Material for this task:
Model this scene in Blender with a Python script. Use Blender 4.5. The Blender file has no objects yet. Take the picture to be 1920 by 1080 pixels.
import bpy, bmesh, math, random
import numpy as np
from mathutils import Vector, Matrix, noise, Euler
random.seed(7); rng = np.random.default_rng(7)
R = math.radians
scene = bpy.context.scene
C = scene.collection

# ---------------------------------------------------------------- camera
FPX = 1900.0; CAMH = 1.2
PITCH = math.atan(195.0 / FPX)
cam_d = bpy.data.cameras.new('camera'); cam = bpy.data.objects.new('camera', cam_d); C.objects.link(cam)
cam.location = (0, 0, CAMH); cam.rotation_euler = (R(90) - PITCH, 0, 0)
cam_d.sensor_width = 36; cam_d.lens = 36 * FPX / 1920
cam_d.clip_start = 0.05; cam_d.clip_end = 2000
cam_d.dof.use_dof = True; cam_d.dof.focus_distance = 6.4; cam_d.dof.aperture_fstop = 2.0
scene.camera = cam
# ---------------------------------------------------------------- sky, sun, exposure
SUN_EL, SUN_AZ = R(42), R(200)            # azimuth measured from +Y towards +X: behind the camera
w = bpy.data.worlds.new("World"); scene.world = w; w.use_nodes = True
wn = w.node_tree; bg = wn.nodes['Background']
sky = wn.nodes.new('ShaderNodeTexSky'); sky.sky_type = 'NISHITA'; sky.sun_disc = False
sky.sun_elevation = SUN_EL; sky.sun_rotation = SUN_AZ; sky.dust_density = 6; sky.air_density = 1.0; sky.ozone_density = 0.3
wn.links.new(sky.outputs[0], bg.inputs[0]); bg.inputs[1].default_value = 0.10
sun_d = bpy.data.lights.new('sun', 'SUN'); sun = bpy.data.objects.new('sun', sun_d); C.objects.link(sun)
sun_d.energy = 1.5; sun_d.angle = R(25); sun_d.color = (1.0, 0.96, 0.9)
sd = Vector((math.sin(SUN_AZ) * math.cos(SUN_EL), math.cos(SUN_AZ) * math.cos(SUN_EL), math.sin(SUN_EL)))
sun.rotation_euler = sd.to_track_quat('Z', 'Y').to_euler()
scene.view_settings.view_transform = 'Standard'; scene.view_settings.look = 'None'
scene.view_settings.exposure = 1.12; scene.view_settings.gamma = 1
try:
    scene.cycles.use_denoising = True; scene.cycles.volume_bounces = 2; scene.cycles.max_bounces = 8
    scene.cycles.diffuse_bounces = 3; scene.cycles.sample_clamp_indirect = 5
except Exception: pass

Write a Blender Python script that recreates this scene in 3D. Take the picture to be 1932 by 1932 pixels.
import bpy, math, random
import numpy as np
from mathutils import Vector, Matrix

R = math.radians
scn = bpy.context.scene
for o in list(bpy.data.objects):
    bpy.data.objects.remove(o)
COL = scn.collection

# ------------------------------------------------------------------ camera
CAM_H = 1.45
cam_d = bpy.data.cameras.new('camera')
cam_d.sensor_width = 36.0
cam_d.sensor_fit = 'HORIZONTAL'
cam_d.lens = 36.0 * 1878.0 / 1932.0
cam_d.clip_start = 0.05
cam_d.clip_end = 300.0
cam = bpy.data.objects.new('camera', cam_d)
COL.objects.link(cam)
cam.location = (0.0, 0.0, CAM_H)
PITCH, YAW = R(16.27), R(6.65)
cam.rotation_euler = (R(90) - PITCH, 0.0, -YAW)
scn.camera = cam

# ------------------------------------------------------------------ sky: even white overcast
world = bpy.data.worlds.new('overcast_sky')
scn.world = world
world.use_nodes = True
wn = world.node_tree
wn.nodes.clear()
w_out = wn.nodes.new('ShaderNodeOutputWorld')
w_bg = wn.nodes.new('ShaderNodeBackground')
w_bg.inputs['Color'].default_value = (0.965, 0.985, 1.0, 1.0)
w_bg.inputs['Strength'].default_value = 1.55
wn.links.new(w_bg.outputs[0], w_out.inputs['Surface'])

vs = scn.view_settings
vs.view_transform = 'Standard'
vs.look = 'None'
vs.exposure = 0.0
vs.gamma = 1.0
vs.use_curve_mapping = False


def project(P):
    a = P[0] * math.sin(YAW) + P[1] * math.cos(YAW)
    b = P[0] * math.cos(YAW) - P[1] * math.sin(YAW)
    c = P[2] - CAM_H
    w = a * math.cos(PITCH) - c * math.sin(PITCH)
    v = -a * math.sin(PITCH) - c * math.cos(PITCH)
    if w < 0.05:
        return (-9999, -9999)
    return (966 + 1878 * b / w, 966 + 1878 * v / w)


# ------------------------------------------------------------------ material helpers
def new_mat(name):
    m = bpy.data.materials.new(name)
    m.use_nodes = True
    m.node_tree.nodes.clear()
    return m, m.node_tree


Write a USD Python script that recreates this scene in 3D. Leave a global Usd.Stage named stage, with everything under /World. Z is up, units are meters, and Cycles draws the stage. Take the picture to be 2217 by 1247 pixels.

Written problem: Copy the data above exactly. Every line must be included.

The response:
Model this scene in Blender with a Python script. Use Blender 4.5. The Blender file has no objects yet. Take the picture to be 1920 by 1080 pixels.
import bpy, bmesh, math, random
import numpy as np
from mathutils import Vector, Matrix, noise, Euler
random.seed(7); rng = np.random.default_rng(7)
R = math.radians
scene = bpy.context.scene
C = scene.collection

# ---------------------------------------------------------------- camera
FPX = 1900.0; CAMH = 1.2
PITCH = math.atan(195.0 / FPX)
cam_d = bpy.data.cameras.new('camera'); cam = bpy.data.objects.new('camera', cam_d); C.objects.link(cam)
cam.location = (0, 0, CAMH); cam.rotation_euler = (R(90) - PITCH, 0, 0)
cam_d.sensor_width = 36; cam_d.lens = 36 * FPX / 1920
cam_d.clip_start = 0.05; cam_d.clip_end = 2000
cam_d.dof.use_dof = True; cam_d.dof.focus_distance = 6.4; cam_d.dof.aperture_fstop = 2.0
scene.camera = cam
# ---------------------------------------------------------------- sky, sun, exposure
SUN_EL, SUN_AZ = R(42), R(200)            # azimuth measured from +Y towards +X: behind the camera
w = bpy.data.worlds.new("World"); scene.world = w; w.use_nodes = True
wn = w.node_tree; bg = wn.nodes['Background']
sky = wn.nodes.new('ShaderNodeTexSky'); sky.sky_type = 'NISHITA'; sky.sun_disc = False
sky.sun_elevation = SUN_EL; sky.sun_rotation = SUN_AZ; sky.dust_density = 6; sky.air_density = 1.0; sky.ozone_density = 0.3
wn.links.new(sky.outputs[0], bg.inputs[0]); bg.inputs[1].default_value = 0.10
sun_d = bpy.data.lights.new('sun', 'SUN'); sun = bpy.data.objects.new('sun', sun_d); C.objects.link(sun)
sun_d.energy = 1.5; sun_d.angle = R(25); sun_d.color = (1.0, 0.96, 0.9)
sd = Vector((math.sin(SUN_AZ) * math.cos(SUN_EL), math.cos(SUN_AZ) * math.cos(SUN_EL), math.sin(SUN_EL)))
sun.rotation_euler = sd.to_track_quat('Z', 'Y').to_euler()
scene.view_settings.view_transform = 'Standard'; scene.view_settings.look = 'None'
scene.view_settings.exposure = 1.12; scene.view_settings.gamma = 1
try:
    scene.cycles.use_denoising = True; scene.cycles.volume_bounces = 2; scene.cycles.max_bounces = 8
    scene.cycles.diffuse_bounces = 3; scene.cycles.sample_clamp_indirect = 5
except Exception: pass

Write a Blender Python script that recreates this scene in 3D. Take the picture to be 1932 by 1932 pixels.
import bpy, math, random
import numpy as np
from mathutils import Vector, Matrix

R = math.radians
scn = bpy.context.scene
for o in list(bpy.data.objects):
    bpy.data.objects.remove(o)
COL = scn.collection

# ------------------------------------------------------------------ camera
CAM_H = 1.45
cam_d = bpy.data.cameras.new('camera')
cam_d.sensor_width = 36.0
cam_d.sensor_fit = 'HORIZONTAL'
cam_d.lens = 36.0 * 1878.0 / 1932.0
cam_d.clip_start = 0.05
cam_d.clip_end = 300.0
cam = bpy.data.objects.new('camera', cam_d)
COL.objects.link(cam)
cam.location = (0.0, 0.0, CAM_H)
PITCH, YAW = R(16.27), R(6.65)
cam.rotation_euler = (R(90) - PITCH, 0.0, -YAW)
scn.camera = cam

# ------------------------------------------------------------------ sky: even white overcast
world = bpy.data.worlds.new('overcast_sky')
scn.world = world
world.use_nodes = True
wn = world.node_tree
wn.nodes.clear()
w_out = wn.nodes.new('ShaderNodeOutputWorld')
w_bg = wn.nodes.new('ShaderNodeBackground')
w_bg.inputs['Color'].default_value = (0.965, 0.985, 1.0, 1.0)
w_bg.inputs['Strength'].default_value = 1.55
wn.links.new(w_bg.outputs[0], w_out.inputs['Surface'])

vs = scn.view_settings
vs.view_transform = 'Standard'
vs.look = 'None'
vs.exposure = 0.0
vs.gamma = 1.0
vs.use_curve_mapping = False


def project(P):
    a = P[0] * math.sin(YAW) + P[1] * math.cos(YAW)
    b = P[0] * math.cos(YAW) - P[1] * math.sin(YAW)
    c = P[2] - CAM_H
    w = a * math.cos(PITCH) - c * math.sin(PITCH)
    v = -a * math.sin(PITCH) - c * math.cos(PITCH)
    if w < 0.05:
        return (-9999, -9999)
    return (966 + 1878 * b / w, 966 + 1878 * v / w)


# ------------------------------------------------------------------ material helpers
def new_mat(name):
    m = bpy.data.materials.new(name)
    m.use_nodes = True
    m.node_tree.nodes.clear()
    return m, m.node_tree


Write a USD Python script that recreates this scene in 3D. Leave a global Usd.Stage named stage, with everything under /World. Z is up, units are meters, and Cycles draws the stage. Take the picture to be 2217 by 1247 pixels.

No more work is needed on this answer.